Basically what I'm doing in that bluetooth demo is taking a corner that, by virtue of being a corner, is naturally going to be interpreted more as a sharp corner than a rounded one, especially with my bounding box resulting in a clear edge there. I rounded it out in my construction, but because the sharp edge is still present, it's likely to create some visual confusion. By adding the hatching there, I'm essentially reinforcing the curved part of the construction.

Where this generally isn't really needed is when the structure is already fairly close to a primitive - like a cylinder - where the surface is expected to be rounded. So the water bottle and water bottle lid probably would be fine without it.
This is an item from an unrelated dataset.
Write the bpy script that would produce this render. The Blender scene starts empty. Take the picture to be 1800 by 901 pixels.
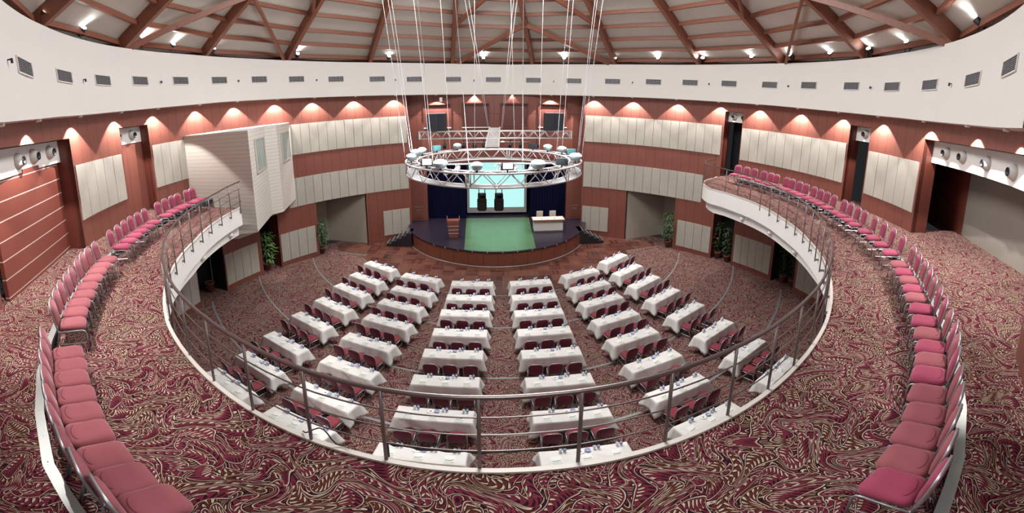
import bpy, math, random
import numpy as np
from mathutils import Vector, Matrix
random.seed(7)
C = bpy.context.scene.collection
sin, cos, pi, rad = math.sin, math.cos, math.pi, math.radians
# ------------------------------------------------------------------ camera
F_, YAW, PIT, ROL, XC, YC = 691.0232, 0.0774, 0.1729, -0.0045, 900.0, 301.6274
ZF = 8.7139                        # eye height above the hall floor
ZB = 5.2384                        # balcony floor
WX, WY, RW = 1.034, 12.9154, 13.1051   # axis and radius of the round wall
BX, BY = .4702, 11.8148            # centre of the balcony edge
SX, SY = 0.9, 25.6                 # centre of the stage curve
HS = 0.9                           # stage height
Rz = Matrix.Rotation(YAW, 3, 'Z'); Rx = Matrix.Rotation(PIT, 3, 'X'); Ry = Matrix.Rotation(-ROL, 3, 'Y')
M = Ry @ Rx @ Rz                   # world -> (right, forward, up)
cam = bpy.data.cameras.new('camera'); cam.type = 'PANO'
try:
    cam.cycles.panorama_type = 'EQUIRECTANGULAR'
    cc = cam.cycles
except Exception:
    cam.panorama_type = 'EQUIRECTANGULAR'
    cc = cam
cc.latitude_min = -(901 - YC) / F_; cc.latitude_max = YC / F_
cc.longitude_min = -XC / F_; cc.longitude_max = (1800 - XC) / F_
cam.clip_start = 0.02; cam.clip_end = 200
cam_o = bpy.data.objects.new('camera', cam); C.objects.link(cam_o)
right, fwd, up = [Vector(M[i]) for i in range(3)]
cam_o.matrix_world = Matrix(((right.x, up.x, -fwd.x, 0), (right.y, up.y, -fwd.y, 0), (right.z, up.z, -fwd.z, ZF), (0, 0, 0, 1)))
bpy.context.scene.camera = cam_o
# ------------------------------------------------------------------ world, exposure
vs = bpy.context.scene.view_settings
vs.view_transform = 'Standard'; vs.look = 'None'; vs.gamma = 1; vs.use_curve_mapping = False
vs.exposure = 0.0
bpy.context.scene.display_settings.display_device = 'sRGB'
w = bpy.data.worlds.new('world'); bpy.context.scene.world = w; w.use_nodes = True
w.node_tree.nodes['Background'].inputs[0].default_value = (.9, .93, 1, 1)
w.node_tree.nodes['Background'].inputs[1].default_value = 0.02
cy = bpy.context.scene.cycles
try:
    cy.max_bounces = 6; cy.diffuse_bounces = 4; cy.glossy_bounces = 2; cy.transmission_bounces = 4; cy.caustics_reflective = False; cy.caustics_refractive = False
    cy.sample_clamp_indirect = 4.0
except Exception: pass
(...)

Now, you may also be aiming to capture a sort of reflective surface (since those kinds of marks can create that impression), but generally for the purposes of our constructions in this course (especially in how we've been approaching it in the last couple years, which is driving our overhaul of the video/demo material which hasn't reached this far in), that's something we'd probably leave out of our constructions here.

I think the earbuds case construction would have been a good example where hatching to convey that curvature around its corners would make sense. As an additional note pertainig to the curves on the earbud case, I would also note that an additional step of cutting a few additional corners into your case before rounding them all out, would help due to how big of a curve you're going after. Here's an example of what I mean - instead of going from the box's corner straight to a curve, carve that corner into a chain of additional edges (in my example, 3 edges creating 2 corners where there was originally just 1) and then rounding each of those out.

Anyway! All in all, very solid work. I'll go ahead and mark this lesson as complete.